A exposição se inicia com duas obras que funcionam como marcos temporais e afetivos, evocando uma atmosfera sensual e intimista. Ambas retratam a mesma mulher em momentos distintos de uma história de amor que atravessa quatro décadas. A primeira imagem, datada de 1973, mostra a jovem nua, deitada de lado, registro inaugural de um romance que viria a se perpetuar. A segunda, realizada em 2024, reafirma a profundidade dessa união e confirma o vínculo duradouro do casal. Aqui temos a mesma espécie de jogo cênico: a mesma posição fotográfica, a mesma complementaridade dos volumes dos corpos e a mesma atmosfera intimista do quarto.

Em meio aos retratos, fotografias biográficas, a mostra também abre espaço à paisagem urbana, destacada por duas fotografias, em que luz e cor se impõem, resultando em uma imagem de caráter quase pictórico, que transforma o imenso bloco de cimento em uma composição vibrante e de linguagem “modernista pop”. Em ambas há um olhar para a arquitetura.

Hélio caminha pelas ruas às vezes fotografando com uma pequena câmera, que faz imagens imprimíveis ou com o celular “porque é prático e portável”. Ele lembra que o Photoshop foi criado em 1987 e lançado em 1990 e que no início algumas pessoas questionavam a nova ferramenta. “Em qualquer tempo ou circunstância não importa o instrumento que você está usando. O importante é o que está sendo registrado em seu cérebro e enviado para o olho”. Aparatos fotográficos mudam constantemente e as novas tecnologias ajudam muito os profissionais. “Quando embarquei para o Golfo, como correspondente de guerra, eu tinha 75 quilos em minhas costas, e pesava 70. Hoje, se eu fosse cobrir outra guerra, eu viajaria tranquilo com meu celular e traria ótimas imagens”, garante.

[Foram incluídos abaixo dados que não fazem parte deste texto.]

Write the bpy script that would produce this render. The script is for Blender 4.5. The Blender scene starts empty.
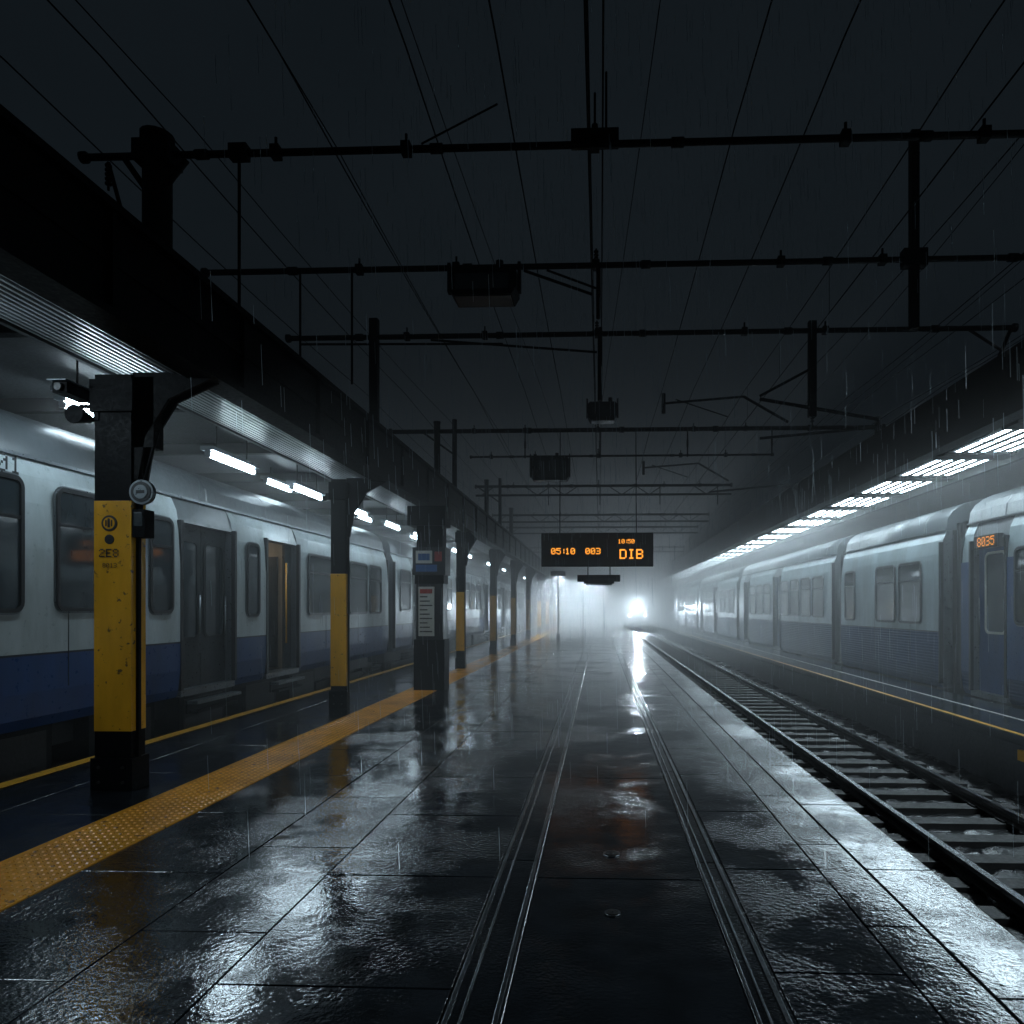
import bpy, math, random, bmesh
from mathutils import Vector, Matrix
random.seed(7)
scene = bpy.context.scene
scene.view_settings.view_transform = 'Standard'
scene.view_settings.look = 'None'
scene.view_settings.exposure = 0

# ------------------------------------------------------------------ materials
def mat_base(name):
    m = bpy.data.materials.new(name); m.use_nodes = True
    nt = m.node_tree
    b = nt.nodes.get('Principled BSDF')
    return m, nt, b
def N(nt, t, **kw):
    n = nt.nodes.new(t)
    for k, v in kw.items():
        setattr(n, k, v)
    return n
def L(nt, a, b): nt.links.new(a, b)

def painted(name, col, rough=0.4, metal=0.0, dirt=0.5, bump=0.15, scale=3.0, wear=None, wave=None, streak=True, spec=0.5, wpos=0.60):
    m, nt, b = mat_base(name)
    tc = N(nt, 'ShaderNodeTexCoord')
    mp = N(nt, 'ShaderNodeMapping'); mp.inputs['Scale'].default_value = (1, 1, 0.25 if streak else 1)
    L(nt, tc.outputs['Object'], mp.inputs['Vector'])
    n1 = N(nt, 'ShaderNodeTexNoise'); n1.inputs['Scale'].default_value = scale; n1.inputs['Detail'].default_value = 5; n1.inputs['Roughness'].default_value = 0.65
    L(nt, mp.outputs[0], n1.inputs['Vector'])
    r = N(nt, 'ShaderNodeValToRGB')
    r.color_ramp.elements[0].position = 0.3; r.color_ramp.elements[1].position = 0.65
    d = 1 - dirt
    r.color_ramp.elements[0].color = (col[0]*d, col[1]*d, col[2]*d*0.95, 1)
    r.color_ramp.elements[1].color = (*col, 1)
    L(nt, n1.outputs['Fac'], r.inputs['Fac'])
    out = r.outputs['Color']
    n2 = N(nt, 'ShaderNodeTexNoise'); n2.inputs['Scale'].default_value = scale*9; n2.inputs['Detail'].default_value = 4
    L(nt, tc.outputs['Object'], n2.inputs['Vector'])
    if wear:
        r2 = N(nt, 'ShaderNodeValToRGB')
        r2.color_ramp.elements[0].position = wpos; r2.color_ramp.elements[0].color = (0, 0, 0, 1)
        r2.color_ramp.elements[1].position = wpos+0.06; r2.color_ramp.elements[1].color = (1, 1, 1, 1)
        L(nt, n2.outputs['Fac'], r2.inputs['Fac'])
        mx = N(nt, 'ShaderNodeMixRGB'); mx.inputs['Color2'].default_value = (*wear, 1)
        L(nt, r2.outputs['Color'], mx.inputs['Fac']); L(nt, out, mx.inputs['Color1'])
        out = mx.outputs['Color']
    L(nt, out, b.inputs['Base Color'])
    mr = N(nt, 'ShaderNodeMapRange'); mr.inputs['To Min'].default_value = rough*0.6; mr.inputs['To Max'].default_value = min(1, rough*1.5)
    L(nt, n2.outputs['Fac'], mr.inputs['Value']); L(nt, mr.outputs[0], b.inputs['Roughness'])
    b.inputs['Metallic'].default_value = metal
    b.inputs['Specular IOR Level'].default_value = spec
    bp = N(nt, 'ShaderNodeBump'); bp.inputs['Strength'].default_value = bump; bp.inputs['Distance'].default_value = 0.01
    L(nt, n2.outputs['Fac'], bp.inputs['Height'])
    if wave:
        w = N(nt, 'ShaderNodeTexWave', bands_direction='Z'); w.inputs['Scale'].default_value = wave; 
        L(nt, tc.outputs['Object'], w.inputs['Vector'])
        b2 = N(nt, 'ShaderNodeBump'); b2.inputs['Strength'].default_value = 0.7; b2.inputs['Distance'].default_value = 0.012
        L(nt, w.outputs['Fac'], b2.inputs['Height']); L(nt, bp.outputs[0], b2.inputs['Normal']); L(nt, b2.outputs[0], b.inputs['Normal'])
    elif bump > 0:
        L(nt, bp.outputs[0], b.inputs['Normal'])
    return m

def emis(name, col, s):
    m, nt, b = mat_base(name)
    b.inputs['Base Color'].default_value = (*[c*0.5 for c in col], 1)
    b.inputs['Emission Color'].default_value = (*col, 1)
    b.inputs['Emission Strength'].default_value = s
    return m

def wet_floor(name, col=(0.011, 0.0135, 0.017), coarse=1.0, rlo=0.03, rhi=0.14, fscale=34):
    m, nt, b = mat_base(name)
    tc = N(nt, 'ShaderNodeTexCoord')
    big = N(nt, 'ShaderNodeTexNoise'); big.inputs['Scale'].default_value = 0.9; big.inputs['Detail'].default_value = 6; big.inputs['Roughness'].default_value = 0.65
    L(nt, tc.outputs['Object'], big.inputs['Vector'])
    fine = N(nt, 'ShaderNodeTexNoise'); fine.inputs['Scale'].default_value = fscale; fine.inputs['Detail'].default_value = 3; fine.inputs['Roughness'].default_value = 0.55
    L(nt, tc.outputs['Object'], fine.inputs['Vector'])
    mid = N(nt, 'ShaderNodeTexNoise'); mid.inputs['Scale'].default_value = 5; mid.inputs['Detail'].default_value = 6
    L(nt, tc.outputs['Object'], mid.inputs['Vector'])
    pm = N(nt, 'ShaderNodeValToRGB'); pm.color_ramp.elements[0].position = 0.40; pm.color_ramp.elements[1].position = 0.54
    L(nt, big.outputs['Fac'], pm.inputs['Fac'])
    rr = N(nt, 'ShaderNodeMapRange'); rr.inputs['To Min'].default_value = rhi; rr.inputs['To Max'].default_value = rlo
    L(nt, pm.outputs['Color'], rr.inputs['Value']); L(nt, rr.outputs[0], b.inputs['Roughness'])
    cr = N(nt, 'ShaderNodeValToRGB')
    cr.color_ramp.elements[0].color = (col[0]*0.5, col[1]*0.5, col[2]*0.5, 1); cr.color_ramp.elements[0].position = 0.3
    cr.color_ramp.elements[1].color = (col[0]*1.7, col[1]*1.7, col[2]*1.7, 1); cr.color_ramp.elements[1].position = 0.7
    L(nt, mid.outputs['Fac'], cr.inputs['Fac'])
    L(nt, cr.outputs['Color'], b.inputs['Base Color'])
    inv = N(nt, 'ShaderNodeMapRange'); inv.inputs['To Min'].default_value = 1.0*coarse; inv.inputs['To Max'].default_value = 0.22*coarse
    L(nt, pm.outputs['Color'], inv.inputs['Value'])
    b1 = N(nt, 'ShaderNodeBump'); b1.inputs['Distance'].default_value = 0.0065
    L(nt, fine.outputs['Fac'], b1.inputs['Height']); L(nt, inv.outputs[0], b1.inputs['Strength'])
    b0 = N(nt, 'ShaderNodeBump'); b0.inputs['Distance'].default_value = 0.012; b0.inputs['Strength'].default_value = 0.26
    L(nt, mid.outputs['Fac'], b0.inputs['Height']); L(nt, b0.outputs[0], b1.inputs['Normal'])
    L(nt, b1.outputs[0], b.inputs['Normal'])
    b.inputs['IOR'].default_value = 1.8
    return m

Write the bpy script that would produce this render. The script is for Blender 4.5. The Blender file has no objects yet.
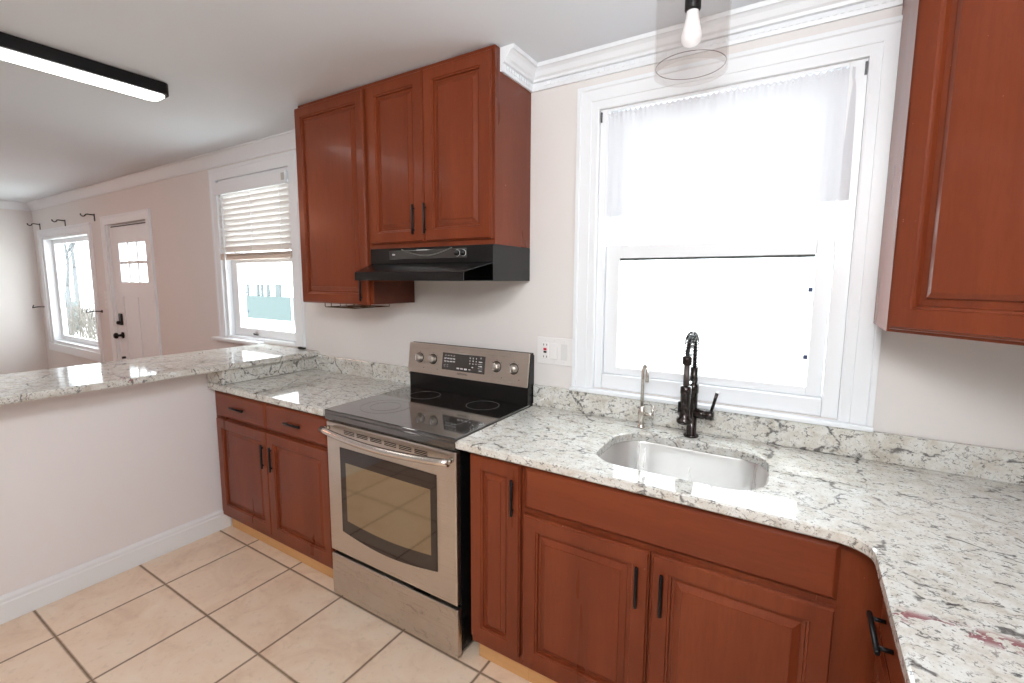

Com uma carreira construída entre zonas de conflito e o dia a dia de uma grande cidade como São Paulo, ele transita com naturalidade entre a ficção e a realidade, sempre atento ao gesto poético do enquadramento. Depois de cobrir guerras e crises políticas, Hélio passou a explorar temas mais amplos, como a presença da arte na vida urbana, os gestos anônimos nas cidades, a memória silenciosa dos espaços. Seu acervo, hoje, é testemunho visual de várias épocas, um mosaico de imagens que revela tanto o tumulto dos grandes eventos quanto os instantes de quietude entre eles.

Hélio cursou economia no Mackenzie, mas foi na fotografia, estudada em Florença (Itália), que encontrou sua linguagem mais duradoura. Ao longo de sua vida, construiu uma história consistente como fotógrafo e jornalista, com passagens por algumas das principais redações do país. Atuou como repórter fotográfico nos jornais O Estado de S. Paulo, Jornal da Tarde e Última Hora, além de colaborar com revistas como IstoÉ, Senhor e Veja. Foi diretor de fotografia da Agência Estado e, no jornalismo editorial, exerceu funções como secretário de redação da revista Senhor, diretor de redação da IstoÉ e fundador e diretor da revista Brasileiros.

Neste momento, ele prepara-se para o lançamento de seu site, previsto para breve, além da publicação de um futuro livro, com curadoria de Rosely Nakagawa, figura maior na história e na crítica da fotografia brasileira.